Starting a Moving Business: Buying a Moving Truck

If you are starting a moving company for the first time, make sure you get the licenses needed to start a moving business. In regards to licensing and such, look at your state’s public utilities commission for what you need to do for local/intrastate moves and visit the Department of Transportation (DOT) web site for licensing requirements for interstate moves.

As a start up or small moving business, stay with trucks under 26,000 GVW (Gross Vehicle Weight). If you go with bigger trucks, you will be much more regulated and so will your drivers.

As you grow your moving business, rentals are vital. Renting trucks is fine and can help you save on overhead. Most rental companies have a rep for accounts. Talk to them, as they will give you the best rates. Expect to pay around $50 per day and 10 cents per mile.

Getting insurance for your moving company is very important. Talk to your insurance company and add rentals to your policy. If your insurer doesn’t insure rentals, then I would suggest looking elsewhere.

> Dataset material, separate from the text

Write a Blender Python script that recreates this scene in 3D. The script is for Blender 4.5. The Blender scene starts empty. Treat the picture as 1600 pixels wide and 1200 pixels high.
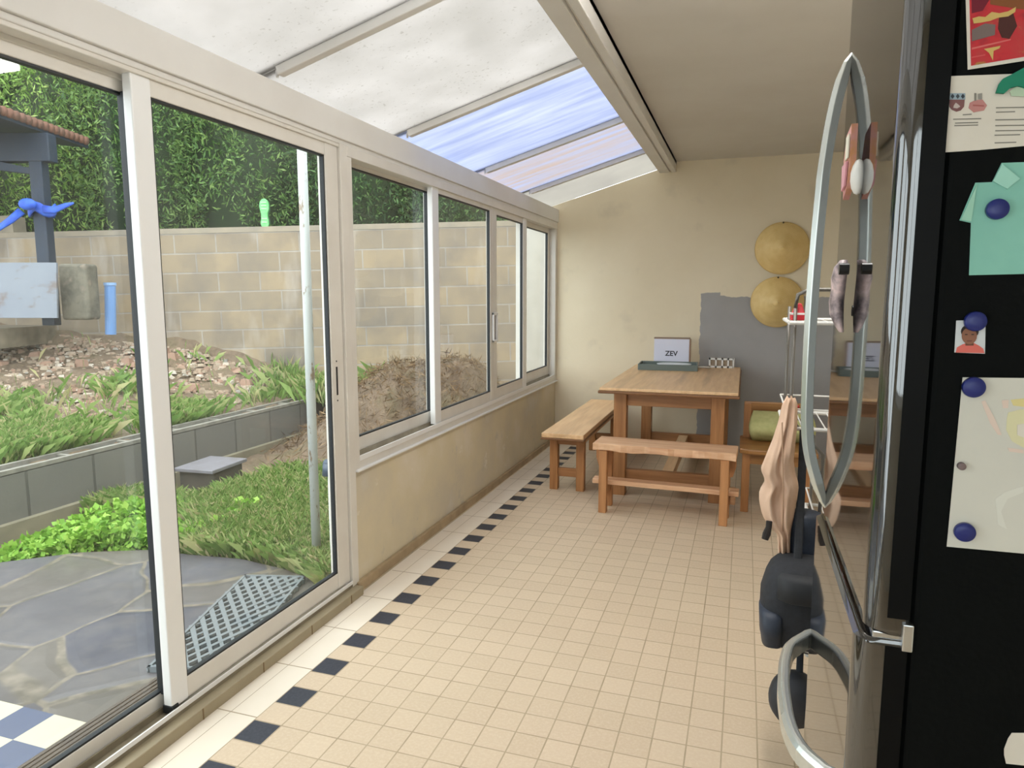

Once your moving business is doing OK, consider buying a truck for the moving business. I would suggest buying a truck as early as you can. It is cheaper. You can get a nice moving truck for $12k-15k or $250 a month. The market is saturated with used moving trucks and there are great deals to be had. Spend the $200 and have the truck inspected before you buy.

Make sure you get a large easy to read Logo the truck and keep it clean as far more people will see your truck/billboard everyday on the road than will visit your web page or see a phone book ad. The truck is a marketing tool. Brand it as such.

Beyond the formalities of licensing and trucks, you need to know how to market a moving company. You can be a better mover but if nobody knows that, it really doesn’t matter.